柳原白蓮(本名:燁子)は、華族の出身で、大正天皇の従妹にあたる歌人として知られています。彼女は筑豊五大炭坑王の一人、伊藤伝右衛門と政略結婚しましたが、それは決して幸福なものではありませんでした。
ここでは白蓮という一人の女性が、その生き方をとおして人々に与えた影響を考えてみたいと思います。
白蓮事件の概要
1921年、大正時代の日本に衝撃が走りました。華族の血を引く美しき歌人柳原白蓮が、九州の炭鉱王・伊藤伝右衛門との愛なき結婚に終止符を打ち、情熱的な恋に生きることを選んだことはよく知られています。
彼女の選択は、まるで嵐のように世間を駆け巡り、「白蓮事件」として歴史に刻まれました。新聞の一面を飾った彼女の「絶縁状」は、女性の魂の叫びとして多くの人々の心を揺さぶりました。
白蓮は、結婚当初、伊藤家の複雑な家族構成や伝右衛門の派手な女性関係に直面し、その現実に愕然としたところが大きいとされます。
彼女は、伝右衛門が長年の愛人と別れたと聞かされていましたが、実際には愛人の一人が家に残されており、政略結婚はおろかごく一般的な幸せすら叶わないという無念さに打ちひしがれるような思いだったのではないでしょうか。
大正デモクラシーの中で起きた白蓮事件の背景
この事件は、大正デモクラシーという時代の波に乗り、女性の権利と自由を求める声が高まる中で起こりました。その背景には、明治から女性運動家として先駆的な存在であった平塚らいてうの影響があります。
彼女は1911年に女性文芸誌『青鞜』を創刊し、「元始、女性は太陽であった」と宣言して女性解放運動を牽引しました。日本史にはじめて記録されたと言っても過言ではない女性解放運動、大正デモクラシーの中でも異彩を放ち各方面から注目されました。

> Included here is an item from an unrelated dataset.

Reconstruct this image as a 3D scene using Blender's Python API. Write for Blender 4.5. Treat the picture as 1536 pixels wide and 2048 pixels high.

このような時代背景もあって、同じような境遇にある女性たちの「自分らしく生きる」ことへの理想追求、女性の人権確立に向けた思いが広く共有された時代でもありました。
こうした中で起きた白蓮の行動は、まさにこの時代の女性解放の象徴として輝きを放ち、愛と自由を求める女性たちに希望を与え、社会の固定観念を打ち砕く力となったのです。
この輝きは後年の女性にも影響を与え、その意味では伝説と言ってもいいかもしれません
後世に残した伝説
白蓮事件は、そのドラマチックな展開と強烈なメッセージ性から、後世にわたり多くの作品に影響を与えました。
社会への影響
白蓮事件は、華族出身の女性が炭鉱王との結婚を経て、さらに社会運動家と駆け落ちするという、当時の社会階級の流動性を象徴する出来事でもありました。
明治維新の目玉政策の一つ、四民平等とは言ったものの、その実態はまだまだ古くからの慣習から抜け出せずにいた日本社会に大きな波紋を生み出した事件の一つでしょう。
また、女性の人権意識の向上とその確立が、より身近なものとして人々に与えた影響は大きいと言えます。「自らの意志で、自らの道を切り開く」という女性の生き方を、白蓮自身が身をもって示したことは女性たちの心のみならず、社会変革への道という側面にも影響を与えたのです。
文学への影響
白蓮事件は、その後の日本文学に大きな影響を与えました。白蓮自身が『荊棘の実』という自伝的小説を執筆したほか、多くの作家が事件をモチーフにした作品を生み出しています。
- 『悲劇の女王』- 吉村明美による漫画。「八木嶋煌子(きらこ)」という白蓮をモデルにしたキャラクターが登場します。
- 『炭に白蓮』- 山田圭子による漫画。白蓮事件をモデルにしています。
- 『情熱の歌人 柳原白蓮』- 神田紅による新作講談。
主なものをピックアップしてみてもわかる通り、事件後の人々与えた衝撃の大きさが伝わってきます。
映画、ドラマ化へ
NHK連続テレビ小説『花子とアン』では、仲間由紀恵さんが「蓮子」を演じ、その駆け落ち劇が大きな反響を呼びました。視聴率も高く、視聴者の心を捉えました。
また、1946年に公開された映画『麗人』では、白蓮(原節子主演)の情熱と苦悩がスクリーンに蘇り、観客を魅了しました。
これらの作品は、白蓮の生き様を通じて時代を超えて語り継がれる伝説となり、今もなお私たちに勇気と感動を与え続けています。